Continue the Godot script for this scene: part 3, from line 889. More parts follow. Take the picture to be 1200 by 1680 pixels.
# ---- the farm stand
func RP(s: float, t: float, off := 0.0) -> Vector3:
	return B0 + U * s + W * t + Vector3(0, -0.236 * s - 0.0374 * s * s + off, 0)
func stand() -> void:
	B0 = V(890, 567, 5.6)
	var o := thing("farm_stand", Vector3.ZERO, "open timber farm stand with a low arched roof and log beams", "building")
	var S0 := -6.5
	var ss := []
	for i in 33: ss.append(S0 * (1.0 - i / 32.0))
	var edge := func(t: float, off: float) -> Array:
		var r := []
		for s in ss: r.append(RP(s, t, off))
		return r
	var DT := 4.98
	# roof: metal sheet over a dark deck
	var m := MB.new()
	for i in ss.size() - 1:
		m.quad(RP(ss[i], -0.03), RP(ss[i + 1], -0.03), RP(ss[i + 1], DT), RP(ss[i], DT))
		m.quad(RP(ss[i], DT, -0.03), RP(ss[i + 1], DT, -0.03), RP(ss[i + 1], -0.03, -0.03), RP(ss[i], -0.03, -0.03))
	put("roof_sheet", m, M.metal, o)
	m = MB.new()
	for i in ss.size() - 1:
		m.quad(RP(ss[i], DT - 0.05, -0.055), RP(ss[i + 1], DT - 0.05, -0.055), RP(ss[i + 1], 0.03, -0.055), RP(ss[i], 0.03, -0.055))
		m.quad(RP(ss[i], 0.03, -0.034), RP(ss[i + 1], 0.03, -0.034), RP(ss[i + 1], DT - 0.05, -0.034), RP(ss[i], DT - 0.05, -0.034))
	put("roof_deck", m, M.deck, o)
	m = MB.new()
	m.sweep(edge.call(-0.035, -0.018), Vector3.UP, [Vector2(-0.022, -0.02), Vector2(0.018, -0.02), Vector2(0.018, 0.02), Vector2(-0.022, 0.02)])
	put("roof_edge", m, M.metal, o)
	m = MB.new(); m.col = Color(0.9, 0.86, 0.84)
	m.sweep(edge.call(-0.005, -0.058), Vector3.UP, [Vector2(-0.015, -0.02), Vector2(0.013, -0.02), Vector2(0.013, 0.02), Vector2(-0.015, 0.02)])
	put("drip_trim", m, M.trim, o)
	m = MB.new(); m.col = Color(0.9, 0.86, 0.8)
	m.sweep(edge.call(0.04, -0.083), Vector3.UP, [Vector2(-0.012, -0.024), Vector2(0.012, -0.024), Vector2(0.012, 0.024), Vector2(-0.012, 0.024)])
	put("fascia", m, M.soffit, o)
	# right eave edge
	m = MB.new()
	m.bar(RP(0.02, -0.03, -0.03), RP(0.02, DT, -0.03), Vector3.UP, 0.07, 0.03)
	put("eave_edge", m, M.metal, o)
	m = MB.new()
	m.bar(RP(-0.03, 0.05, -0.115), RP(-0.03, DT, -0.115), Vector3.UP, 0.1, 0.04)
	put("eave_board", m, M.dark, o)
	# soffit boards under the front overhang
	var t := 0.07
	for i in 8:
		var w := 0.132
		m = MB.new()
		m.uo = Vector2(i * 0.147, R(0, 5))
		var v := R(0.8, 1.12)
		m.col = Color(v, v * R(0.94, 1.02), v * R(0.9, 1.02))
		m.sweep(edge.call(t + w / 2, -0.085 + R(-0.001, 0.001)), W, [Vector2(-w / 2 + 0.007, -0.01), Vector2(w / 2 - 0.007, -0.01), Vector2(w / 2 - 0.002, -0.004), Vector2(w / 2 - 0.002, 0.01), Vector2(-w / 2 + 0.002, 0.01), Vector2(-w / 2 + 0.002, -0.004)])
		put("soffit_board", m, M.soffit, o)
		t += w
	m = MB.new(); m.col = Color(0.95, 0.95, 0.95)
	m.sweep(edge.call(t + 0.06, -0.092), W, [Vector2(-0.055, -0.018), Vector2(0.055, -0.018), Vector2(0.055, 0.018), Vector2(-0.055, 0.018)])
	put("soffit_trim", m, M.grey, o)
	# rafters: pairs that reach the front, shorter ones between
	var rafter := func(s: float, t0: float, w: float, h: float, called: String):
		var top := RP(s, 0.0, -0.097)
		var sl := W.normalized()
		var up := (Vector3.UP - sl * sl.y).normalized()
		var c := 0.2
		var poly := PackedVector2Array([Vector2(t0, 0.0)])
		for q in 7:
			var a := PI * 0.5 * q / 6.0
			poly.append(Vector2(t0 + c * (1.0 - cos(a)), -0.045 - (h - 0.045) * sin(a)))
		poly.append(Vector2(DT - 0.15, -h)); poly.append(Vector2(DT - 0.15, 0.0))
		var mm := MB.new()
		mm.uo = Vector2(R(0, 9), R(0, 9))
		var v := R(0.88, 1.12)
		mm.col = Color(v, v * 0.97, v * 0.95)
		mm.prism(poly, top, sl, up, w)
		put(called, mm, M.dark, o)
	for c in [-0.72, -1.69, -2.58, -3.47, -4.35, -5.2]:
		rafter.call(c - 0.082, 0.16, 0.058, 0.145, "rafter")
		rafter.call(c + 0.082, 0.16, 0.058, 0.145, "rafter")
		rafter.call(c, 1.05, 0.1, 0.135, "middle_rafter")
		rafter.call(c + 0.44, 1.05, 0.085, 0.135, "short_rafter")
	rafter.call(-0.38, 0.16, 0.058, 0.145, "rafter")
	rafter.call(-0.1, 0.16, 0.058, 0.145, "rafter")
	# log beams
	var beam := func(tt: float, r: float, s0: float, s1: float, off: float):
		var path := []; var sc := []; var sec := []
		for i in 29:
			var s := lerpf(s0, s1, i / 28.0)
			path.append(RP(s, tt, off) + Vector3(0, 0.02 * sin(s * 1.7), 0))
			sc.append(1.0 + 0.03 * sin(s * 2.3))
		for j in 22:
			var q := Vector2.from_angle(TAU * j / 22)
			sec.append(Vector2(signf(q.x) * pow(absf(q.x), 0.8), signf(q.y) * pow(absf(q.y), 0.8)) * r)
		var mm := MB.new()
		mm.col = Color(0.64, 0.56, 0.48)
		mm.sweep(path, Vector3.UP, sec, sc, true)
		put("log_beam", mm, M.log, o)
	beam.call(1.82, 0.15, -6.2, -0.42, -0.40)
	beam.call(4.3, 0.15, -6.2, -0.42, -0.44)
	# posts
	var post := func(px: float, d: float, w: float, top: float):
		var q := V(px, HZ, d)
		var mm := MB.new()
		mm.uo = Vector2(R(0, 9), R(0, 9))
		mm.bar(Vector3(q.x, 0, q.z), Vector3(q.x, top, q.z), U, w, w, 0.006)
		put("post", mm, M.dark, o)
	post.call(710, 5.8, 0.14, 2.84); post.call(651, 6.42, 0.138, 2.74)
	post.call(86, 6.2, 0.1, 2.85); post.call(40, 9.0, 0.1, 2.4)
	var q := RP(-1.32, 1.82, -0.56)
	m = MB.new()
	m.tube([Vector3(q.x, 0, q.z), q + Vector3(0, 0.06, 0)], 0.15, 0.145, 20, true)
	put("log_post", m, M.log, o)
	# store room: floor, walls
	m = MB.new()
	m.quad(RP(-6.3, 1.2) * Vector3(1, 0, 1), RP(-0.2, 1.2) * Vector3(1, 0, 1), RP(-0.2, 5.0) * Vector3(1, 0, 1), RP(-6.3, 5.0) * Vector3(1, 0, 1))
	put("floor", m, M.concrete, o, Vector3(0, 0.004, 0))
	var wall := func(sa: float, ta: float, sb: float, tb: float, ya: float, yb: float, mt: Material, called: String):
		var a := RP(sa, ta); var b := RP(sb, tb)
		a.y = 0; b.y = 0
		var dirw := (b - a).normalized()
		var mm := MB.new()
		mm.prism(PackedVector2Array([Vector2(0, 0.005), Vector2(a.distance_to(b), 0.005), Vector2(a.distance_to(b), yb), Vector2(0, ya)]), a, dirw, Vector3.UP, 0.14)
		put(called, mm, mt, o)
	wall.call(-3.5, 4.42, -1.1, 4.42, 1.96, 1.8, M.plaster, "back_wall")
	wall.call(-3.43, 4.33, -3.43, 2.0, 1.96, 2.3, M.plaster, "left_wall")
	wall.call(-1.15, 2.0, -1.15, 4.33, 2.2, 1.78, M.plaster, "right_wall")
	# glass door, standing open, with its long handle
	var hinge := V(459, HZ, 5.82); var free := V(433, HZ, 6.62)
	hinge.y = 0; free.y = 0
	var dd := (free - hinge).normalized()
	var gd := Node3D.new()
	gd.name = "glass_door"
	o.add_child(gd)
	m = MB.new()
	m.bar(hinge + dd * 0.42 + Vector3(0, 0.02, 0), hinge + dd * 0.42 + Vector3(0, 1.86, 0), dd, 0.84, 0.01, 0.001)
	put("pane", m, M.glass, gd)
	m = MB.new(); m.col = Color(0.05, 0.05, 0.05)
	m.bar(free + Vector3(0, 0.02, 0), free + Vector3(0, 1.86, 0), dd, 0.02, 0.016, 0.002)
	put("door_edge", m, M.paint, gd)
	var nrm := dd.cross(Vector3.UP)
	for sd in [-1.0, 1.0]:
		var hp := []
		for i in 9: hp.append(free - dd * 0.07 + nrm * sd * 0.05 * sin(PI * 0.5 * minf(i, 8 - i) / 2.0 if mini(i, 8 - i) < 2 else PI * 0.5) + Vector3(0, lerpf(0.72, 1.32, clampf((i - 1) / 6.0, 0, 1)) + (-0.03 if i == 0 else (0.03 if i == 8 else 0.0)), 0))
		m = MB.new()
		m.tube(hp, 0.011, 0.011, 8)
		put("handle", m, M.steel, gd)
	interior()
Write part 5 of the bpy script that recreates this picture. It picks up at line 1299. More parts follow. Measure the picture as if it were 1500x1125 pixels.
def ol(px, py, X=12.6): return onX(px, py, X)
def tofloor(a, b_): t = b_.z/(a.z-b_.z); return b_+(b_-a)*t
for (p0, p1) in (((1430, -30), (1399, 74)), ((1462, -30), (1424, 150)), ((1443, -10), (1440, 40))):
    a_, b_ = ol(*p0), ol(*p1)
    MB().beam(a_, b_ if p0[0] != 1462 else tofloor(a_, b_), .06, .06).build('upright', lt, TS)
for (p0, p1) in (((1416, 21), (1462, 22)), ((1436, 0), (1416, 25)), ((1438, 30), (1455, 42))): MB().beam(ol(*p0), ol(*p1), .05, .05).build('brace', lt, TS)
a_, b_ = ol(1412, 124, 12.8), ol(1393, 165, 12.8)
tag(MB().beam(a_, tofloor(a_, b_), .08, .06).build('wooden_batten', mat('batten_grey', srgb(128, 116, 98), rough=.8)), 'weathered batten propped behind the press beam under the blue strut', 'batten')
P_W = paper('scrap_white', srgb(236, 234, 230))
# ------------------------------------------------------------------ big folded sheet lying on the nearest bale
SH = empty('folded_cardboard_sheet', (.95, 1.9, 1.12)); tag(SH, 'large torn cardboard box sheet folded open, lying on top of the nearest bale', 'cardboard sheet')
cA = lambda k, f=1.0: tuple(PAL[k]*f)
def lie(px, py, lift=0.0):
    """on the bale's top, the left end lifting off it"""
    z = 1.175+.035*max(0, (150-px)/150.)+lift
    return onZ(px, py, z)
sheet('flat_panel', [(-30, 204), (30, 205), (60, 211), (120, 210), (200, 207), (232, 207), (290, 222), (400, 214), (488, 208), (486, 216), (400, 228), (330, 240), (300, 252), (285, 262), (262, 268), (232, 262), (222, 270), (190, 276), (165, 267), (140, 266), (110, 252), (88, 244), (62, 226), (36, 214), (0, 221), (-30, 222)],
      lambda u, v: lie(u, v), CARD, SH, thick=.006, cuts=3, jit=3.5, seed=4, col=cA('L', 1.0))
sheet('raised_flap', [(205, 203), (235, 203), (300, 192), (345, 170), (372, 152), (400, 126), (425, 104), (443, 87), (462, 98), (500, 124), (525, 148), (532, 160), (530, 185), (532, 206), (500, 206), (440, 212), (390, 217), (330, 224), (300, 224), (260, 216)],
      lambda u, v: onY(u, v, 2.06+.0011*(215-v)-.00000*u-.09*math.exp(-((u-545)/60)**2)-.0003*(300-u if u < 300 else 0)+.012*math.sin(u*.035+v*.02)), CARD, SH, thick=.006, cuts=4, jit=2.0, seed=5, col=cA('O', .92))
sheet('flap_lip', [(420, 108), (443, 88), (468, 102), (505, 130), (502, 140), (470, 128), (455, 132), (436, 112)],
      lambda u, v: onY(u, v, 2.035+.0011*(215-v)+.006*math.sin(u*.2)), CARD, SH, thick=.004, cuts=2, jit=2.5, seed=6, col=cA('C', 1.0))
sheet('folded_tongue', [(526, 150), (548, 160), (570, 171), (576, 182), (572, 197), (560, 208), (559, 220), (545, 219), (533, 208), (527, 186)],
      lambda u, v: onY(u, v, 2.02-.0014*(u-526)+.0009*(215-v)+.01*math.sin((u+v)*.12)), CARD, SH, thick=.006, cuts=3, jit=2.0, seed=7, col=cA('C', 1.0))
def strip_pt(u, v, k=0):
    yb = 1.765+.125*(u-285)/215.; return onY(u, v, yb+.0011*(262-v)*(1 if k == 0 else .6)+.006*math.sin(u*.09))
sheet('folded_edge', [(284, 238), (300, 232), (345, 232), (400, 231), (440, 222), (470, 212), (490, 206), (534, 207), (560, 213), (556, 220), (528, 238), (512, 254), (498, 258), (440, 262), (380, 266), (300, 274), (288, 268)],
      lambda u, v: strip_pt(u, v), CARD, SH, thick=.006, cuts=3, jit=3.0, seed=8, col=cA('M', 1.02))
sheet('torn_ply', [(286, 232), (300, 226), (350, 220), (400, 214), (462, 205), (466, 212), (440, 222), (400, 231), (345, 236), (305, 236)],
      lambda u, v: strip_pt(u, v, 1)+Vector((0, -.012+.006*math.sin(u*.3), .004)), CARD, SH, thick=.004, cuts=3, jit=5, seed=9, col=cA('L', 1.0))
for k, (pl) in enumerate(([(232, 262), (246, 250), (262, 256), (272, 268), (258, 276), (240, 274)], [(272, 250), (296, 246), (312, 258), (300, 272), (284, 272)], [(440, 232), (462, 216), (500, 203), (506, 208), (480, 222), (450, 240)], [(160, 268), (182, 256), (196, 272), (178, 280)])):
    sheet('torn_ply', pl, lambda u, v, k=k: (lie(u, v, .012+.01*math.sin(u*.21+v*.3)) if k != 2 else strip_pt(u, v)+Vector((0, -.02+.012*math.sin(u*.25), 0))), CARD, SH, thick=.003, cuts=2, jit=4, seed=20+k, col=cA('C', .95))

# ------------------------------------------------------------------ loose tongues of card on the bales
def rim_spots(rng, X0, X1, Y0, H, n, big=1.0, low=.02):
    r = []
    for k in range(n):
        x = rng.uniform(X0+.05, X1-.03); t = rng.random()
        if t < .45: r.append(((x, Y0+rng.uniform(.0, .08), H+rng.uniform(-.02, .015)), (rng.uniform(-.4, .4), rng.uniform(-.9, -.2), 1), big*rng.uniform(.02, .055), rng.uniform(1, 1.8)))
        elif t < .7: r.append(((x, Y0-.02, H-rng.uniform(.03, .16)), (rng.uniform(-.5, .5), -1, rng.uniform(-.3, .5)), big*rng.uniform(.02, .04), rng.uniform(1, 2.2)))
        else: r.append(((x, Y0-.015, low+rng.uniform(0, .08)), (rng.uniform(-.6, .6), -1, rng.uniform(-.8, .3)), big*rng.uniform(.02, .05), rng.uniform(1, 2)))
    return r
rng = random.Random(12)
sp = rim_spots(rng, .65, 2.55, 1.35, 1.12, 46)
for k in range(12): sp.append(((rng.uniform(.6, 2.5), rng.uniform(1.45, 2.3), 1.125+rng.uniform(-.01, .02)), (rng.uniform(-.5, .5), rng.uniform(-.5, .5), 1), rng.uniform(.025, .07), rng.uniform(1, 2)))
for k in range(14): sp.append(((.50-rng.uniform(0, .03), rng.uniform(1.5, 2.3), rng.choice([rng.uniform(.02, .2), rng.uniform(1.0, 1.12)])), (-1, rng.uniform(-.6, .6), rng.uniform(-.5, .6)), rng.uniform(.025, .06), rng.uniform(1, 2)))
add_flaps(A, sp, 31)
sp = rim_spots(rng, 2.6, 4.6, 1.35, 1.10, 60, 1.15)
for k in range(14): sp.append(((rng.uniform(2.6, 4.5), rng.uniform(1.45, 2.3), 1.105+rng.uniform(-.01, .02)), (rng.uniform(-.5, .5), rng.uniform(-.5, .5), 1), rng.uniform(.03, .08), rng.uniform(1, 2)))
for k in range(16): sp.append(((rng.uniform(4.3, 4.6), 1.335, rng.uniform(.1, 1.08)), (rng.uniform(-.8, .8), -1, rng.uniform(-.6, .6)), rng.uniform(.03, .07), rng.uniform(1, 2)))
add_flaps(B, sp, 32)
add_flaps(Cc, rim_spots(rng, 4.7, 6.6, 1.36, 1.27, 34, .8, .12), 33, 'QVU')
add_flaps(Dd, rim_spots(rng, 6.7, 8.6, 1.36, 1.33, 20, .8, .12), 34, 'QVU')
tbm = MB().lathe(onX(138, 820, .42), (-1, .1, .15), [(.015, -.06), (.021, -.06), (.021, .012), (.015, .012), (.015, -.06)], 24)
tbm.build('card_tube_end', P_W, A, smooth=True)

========

Your goal: In the lines above, locate the string "script". Copy every line where it occurs.

Solution below:
Continue the Godot script for this scene: part 3, from line 889. More parts follow. Take the picture to be 1200 by 1680 pixels.
Write part 5 of the bpy script that recreates this picture. It picks up at line 1299. More parts follow. Measure the picture as if it were 1500x1125 pixels.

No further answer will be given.